Oh, I've been told -- more than once -- that you simply can't compare the USA to any other country in the world. My response has always been the same: bullshit. Of course you can. What every country on the face of this planet has in common is that it is populated by people, and people -- better, human beings -- have a whole lot in common. What you decide to do with yourself and how you decide to act however you do is undoubtedly influenced by a whole lot of extraneous circumstances and conditions, no doubt about it. So, following that logic, if we apply an even slightly higher standard of behavior to Americans, because they are who they are and because of the position they (claim to) have in the world, well, then, that's simply the price you have to pay for being the (self-proclaimed) best. It simply goes with the territory.

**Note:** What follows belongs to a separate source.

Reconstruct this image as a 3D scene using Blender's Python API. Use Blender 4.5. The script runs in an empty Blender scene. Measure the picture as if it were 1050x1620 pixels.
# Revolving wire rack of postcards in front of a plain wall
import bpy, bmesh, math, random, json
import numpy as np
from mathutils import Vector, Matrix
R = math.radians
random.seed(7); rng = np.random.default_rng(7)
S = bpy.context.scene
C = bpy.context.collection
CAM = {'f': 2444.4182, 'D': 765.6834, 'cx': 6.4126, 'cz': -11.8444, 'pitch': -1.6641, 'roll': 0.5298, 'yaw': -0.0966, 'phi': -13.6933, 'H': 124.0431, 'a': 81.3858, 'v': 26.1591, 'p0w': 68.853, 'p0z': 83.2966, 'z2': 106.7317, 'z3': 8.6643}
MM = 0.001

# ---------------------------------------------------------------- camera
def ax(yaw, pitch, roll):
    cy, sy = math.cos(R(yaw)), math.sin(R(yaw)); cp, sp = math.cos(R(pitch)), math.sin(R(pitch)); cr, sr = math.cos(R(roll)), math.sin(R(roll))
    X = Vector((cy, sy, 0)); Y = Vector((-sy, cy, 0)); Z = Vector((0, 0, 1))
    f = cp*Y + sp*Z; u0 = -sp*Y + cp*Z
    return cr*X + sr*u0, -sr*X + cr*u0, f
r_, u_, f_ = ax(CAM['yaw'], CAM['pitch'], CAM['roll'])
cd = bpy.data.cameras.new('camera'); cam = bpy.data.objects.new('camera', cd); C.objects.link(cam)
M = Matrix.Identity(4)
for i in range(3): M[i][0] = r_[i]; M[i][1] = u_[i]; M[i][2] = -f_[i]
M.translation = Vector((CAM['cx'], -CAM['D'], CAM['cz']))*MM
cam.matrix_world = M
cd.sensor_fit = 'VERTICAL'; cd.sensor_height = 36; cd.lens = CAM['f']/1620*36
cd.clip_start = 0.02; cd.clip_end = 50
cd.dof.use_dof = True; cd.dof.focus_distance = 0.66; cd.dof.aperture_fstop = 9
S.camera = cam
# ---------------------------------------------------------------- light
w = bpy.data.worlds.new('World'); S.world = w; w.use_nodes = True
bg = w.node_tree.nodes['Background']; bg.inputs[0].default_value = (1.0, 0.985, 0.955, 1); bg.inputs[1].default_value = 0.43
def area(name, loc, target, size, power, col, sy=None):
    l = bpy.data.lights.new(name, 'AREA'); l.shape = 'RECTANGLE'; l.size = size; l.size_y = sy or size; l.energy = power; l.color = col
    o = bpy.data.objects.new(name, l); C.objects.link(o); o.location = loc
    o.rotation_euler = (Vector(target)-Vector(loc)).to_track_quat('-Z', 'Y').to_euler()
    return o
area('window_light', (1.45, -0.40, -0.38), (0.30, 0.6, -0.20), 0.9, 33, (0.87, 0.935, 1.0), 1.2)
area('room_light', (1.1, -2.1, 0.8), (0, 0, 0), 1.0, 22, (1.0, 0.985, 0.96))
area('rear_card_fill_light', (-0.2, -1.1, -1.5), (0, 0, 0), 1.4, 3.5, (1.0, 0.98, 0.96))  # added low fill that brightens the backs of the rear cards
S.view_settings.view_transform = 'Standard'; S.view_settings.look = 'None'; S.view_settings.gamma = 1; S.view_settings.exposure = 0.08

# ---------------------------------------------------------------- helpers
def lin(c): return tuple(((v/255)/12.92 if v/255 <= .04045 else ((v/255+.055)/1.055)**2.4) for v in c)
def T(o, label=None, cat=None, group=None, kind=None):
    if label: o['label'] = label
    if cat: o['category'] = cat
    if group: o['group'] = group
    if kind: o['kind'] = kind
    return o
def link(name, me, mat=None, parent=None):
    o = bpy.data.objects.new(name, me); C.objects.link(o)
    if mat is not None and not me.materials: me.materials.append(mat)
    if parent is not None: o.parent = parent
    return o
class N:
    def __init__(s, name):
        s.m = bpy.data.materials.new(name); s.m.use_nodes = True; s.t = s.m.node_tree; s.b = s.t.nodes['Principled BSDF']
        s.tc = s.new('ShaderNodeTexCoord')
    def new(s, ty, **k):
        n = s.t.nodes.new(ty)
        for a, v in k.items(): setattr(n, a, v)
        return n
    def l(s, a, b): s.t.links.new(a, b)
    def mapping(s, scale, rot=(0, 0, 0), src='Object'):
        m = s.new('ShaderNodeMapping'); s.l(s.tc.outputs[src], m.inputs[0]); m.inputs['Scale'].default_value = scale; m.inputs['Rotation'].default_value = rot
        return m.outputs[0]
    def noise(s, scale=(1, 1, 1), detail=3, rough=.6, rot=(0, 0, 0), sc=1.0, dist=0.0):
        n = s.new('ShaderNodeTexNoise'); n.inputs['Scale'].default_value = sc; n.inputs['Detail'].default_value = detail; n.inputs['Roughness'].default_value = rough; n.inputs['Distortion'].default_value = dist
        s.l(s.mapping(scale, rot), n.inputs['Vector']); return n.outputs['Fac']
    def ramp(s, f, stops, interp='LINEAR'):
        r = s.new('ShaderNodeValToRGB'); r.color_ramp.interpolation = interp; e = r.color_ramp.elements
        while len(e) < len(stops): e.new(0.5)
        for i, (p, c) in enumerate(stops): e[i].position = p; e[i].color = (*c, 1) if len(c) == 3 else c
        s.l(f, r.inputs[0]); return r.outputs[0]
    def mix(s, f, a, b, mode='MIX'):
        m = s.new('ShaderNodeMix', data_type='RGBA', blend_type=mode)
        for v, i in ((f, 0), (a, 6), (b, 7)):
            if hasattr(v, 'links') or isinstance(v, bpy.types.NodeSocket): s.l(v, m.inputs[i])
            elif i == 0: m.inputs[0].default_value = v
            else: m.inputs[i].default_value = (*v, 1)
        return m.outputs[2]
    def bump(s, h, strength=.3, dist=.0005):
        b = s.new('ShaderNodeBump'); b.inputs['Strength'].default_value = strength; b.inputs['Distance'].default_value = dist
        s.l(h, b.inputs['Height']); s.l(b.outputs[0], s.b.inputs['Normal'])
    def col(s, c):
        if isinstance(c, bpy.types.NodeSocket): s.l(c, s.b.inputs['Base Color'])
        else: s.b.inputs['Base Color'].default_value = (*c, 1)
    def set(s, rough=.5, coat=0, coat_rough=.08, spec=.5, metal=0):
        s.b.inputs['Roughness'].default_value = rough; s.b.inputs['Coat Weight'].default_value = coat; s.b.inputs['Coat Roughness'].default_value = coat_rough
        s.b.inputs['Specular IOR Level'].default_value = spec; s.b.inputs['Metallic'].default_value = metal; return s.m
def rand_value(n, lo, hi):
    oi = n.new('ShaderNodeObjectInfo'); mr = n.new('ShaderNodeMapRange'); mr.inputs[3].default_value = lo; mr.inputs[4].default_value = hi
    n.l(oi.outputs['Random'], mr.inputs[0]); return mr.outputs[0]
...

So, for the weekend, I sincerely wish my fellow countrypeople all the best. Party hearty, for the end of your illusory betterness may be nearer than you think. It is also only fair to tell you: you are your own worst enemies.

As countries go, the USA is just an adolescent, and it is obvious to the rest of the world that this is how it most often behaves. Yes, all I want is that my country grows up. We're celebrating another birthday this weekend, and my most earnest wish for them is that they stop acting like children. I don't think it's too much to wish for, though it may be too much to ask.